Folding QQ-relations and transfer matrix eigenvalues: towards a unified approach to Bethe ansatz for super spin chains

Abstract

Extending the method proposed in [arXiv:1109.5524], we derive QQ-relations (functional relations among Baxter Q-functions) and T-functions (eigenvalues of transfer matrices) for fusion vertex models associated with the twisted quantum affine superalgebras Uq(gl(2r+1|2s)(2)), Uq(gl(2r|2s+1)(2)), Uq(gl(2r|2s)(2)), Uq(osp(2r|2s)(2)) and the untwisted quantum affine orthosymplectic superalgebras Uq(osp(2r+1|2s)(1)) and Uq(osp(2r|2s)(1)) (and their Yangian counterparts, Y(osp(2r+1|2s)) and Y(osp(2r|2s))) as reductions (a kind of folding) of those associated with Uq(gl(M|N)(1)).

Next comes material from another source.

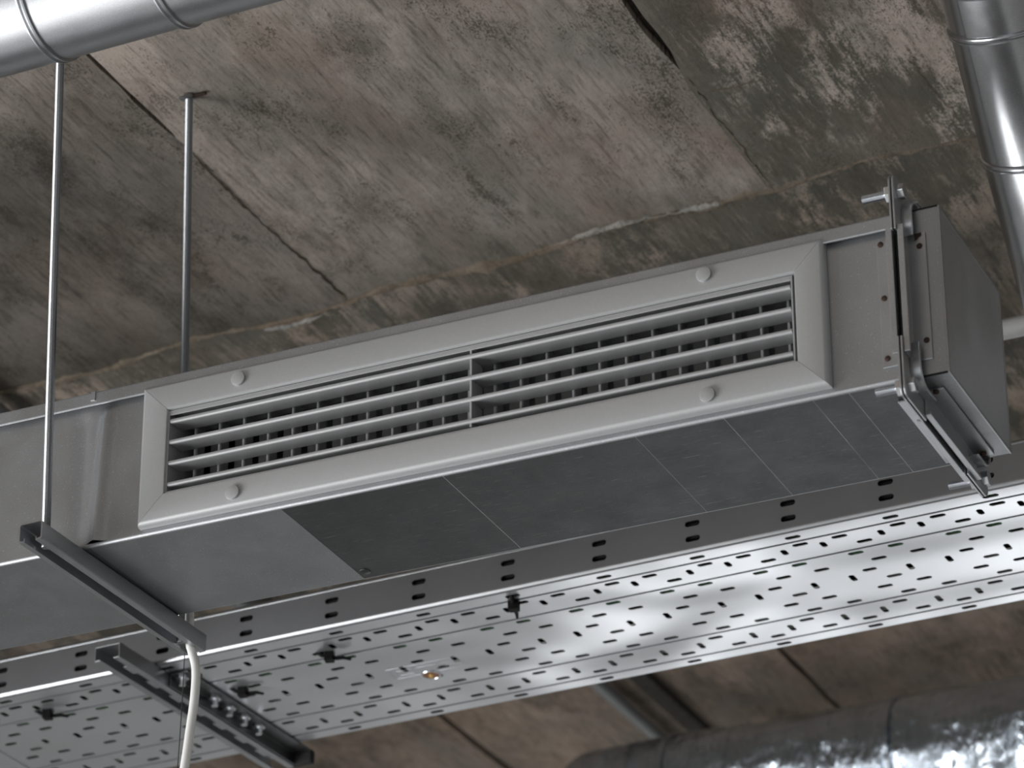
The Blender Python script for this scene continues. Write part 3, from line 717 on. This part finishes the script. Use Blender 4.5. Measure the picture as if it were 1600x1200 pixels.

In particular, we reproduce previously proposed generating functions (difference operators) of the T-functions for the symmetric or anti-symmetric representations, and tableau sum expressions for more general representations for orthosymplectic superalgebras [arXiv:0911.5393,arXiv:0911.5390], and obtain Wronskian-type expressions (analogues of Weyl-type character formulas) for them. T-functions for spinorial representations are related to reductions of those for asymptotic limits of typical representations of Uq(gl(M|N)(1)).